__RAW DATA__:
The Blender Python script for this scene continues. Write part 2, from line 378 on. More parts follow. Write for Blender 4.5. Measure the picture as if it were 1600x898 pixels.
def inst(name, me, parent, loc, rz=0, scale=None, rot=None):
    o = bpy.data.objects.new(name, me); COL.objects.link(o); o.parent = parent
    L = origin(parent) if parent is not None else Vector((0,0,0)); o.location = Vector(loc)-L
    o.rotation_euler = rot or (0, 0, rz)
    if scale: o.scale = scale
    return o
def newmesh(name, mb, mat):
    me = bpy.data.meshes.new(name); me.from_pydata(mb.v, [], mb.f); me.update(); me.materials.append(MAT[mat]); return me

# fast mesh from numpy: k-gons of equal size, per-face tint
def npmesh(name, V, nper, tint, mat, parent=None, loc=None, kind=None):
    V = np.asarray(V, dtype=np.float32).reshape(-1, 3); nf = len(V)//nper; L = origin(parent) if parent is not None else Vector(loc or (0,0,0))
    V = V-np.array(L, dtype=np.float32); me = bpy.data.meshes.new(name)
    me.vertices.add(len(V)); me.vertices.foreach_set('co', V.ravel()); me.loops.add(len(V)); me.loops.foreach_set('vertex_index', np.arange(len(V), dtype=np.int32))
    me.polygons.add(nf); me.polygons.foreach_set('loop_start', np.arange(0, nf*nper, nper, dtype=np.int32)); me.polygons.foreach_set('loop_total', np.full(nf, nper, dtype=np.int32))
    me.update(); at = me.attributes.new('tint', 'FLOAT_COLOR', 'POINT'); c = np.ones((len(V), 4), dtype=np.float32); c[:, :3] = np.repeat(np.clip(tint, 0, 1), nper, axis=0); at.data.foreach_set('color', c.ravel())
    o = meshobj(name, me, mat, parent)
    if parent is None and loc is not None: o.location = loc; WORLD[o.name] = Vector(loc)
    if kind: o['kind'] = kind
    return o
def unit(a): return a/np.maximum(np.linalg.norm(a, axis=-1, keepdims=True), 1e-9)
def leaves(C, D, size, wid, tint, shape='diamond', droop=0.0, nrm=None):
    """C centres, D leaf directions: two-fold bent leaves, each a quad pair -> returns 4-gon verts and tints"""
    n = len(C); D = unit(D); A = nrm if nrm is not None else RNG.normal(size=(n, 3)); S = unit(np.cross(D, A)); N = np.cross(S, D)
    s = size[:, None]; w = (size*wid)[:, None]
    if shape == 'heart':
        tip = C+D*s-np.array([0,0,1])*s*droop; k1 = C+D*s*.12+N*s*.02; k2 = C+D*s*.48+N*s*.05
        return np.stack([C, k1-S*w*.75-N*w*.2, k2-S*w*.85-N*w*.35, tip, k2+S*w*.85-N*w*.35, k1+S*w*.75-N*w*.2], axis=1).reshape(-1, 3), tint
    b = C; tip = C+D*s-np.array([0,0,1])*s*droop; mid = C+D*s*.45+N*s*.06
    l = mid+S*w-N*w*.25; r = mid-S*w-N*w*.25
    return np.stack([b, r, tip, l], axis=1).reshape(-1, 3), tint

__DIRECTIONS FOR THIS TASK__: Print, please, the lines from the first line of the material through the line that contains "me = bpy.data.meshes.new(name);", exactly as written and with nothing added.

__EXERCISE ANSWER__:
The Blender Python script for this scene continues. Write part 2, from line 378 on. More parts follow. Write for Blender 4.5. Measure the picture as if it were 1600x898 pixels.
def inst(name, me, parent, loc, rz=0, scale=None, rot=None):
    o = bpy.data.objects.new(name, me); COL.objects.link(o); o.parent = parent
    L = origin(parent) if parent is not None else Vector((0,0,0)); o.location = Vector(loc)-L
    o.rotation_euler = rot or (0, 0, rz)
    if scale: o.scale = scale
    return o
def newmesh(name, mb, mat):
    me = bpy.data.meshes.new(name); me.from_pydata(mb.v, [], mb.f); me.update(); me.materials.append(MAT[mat]); return me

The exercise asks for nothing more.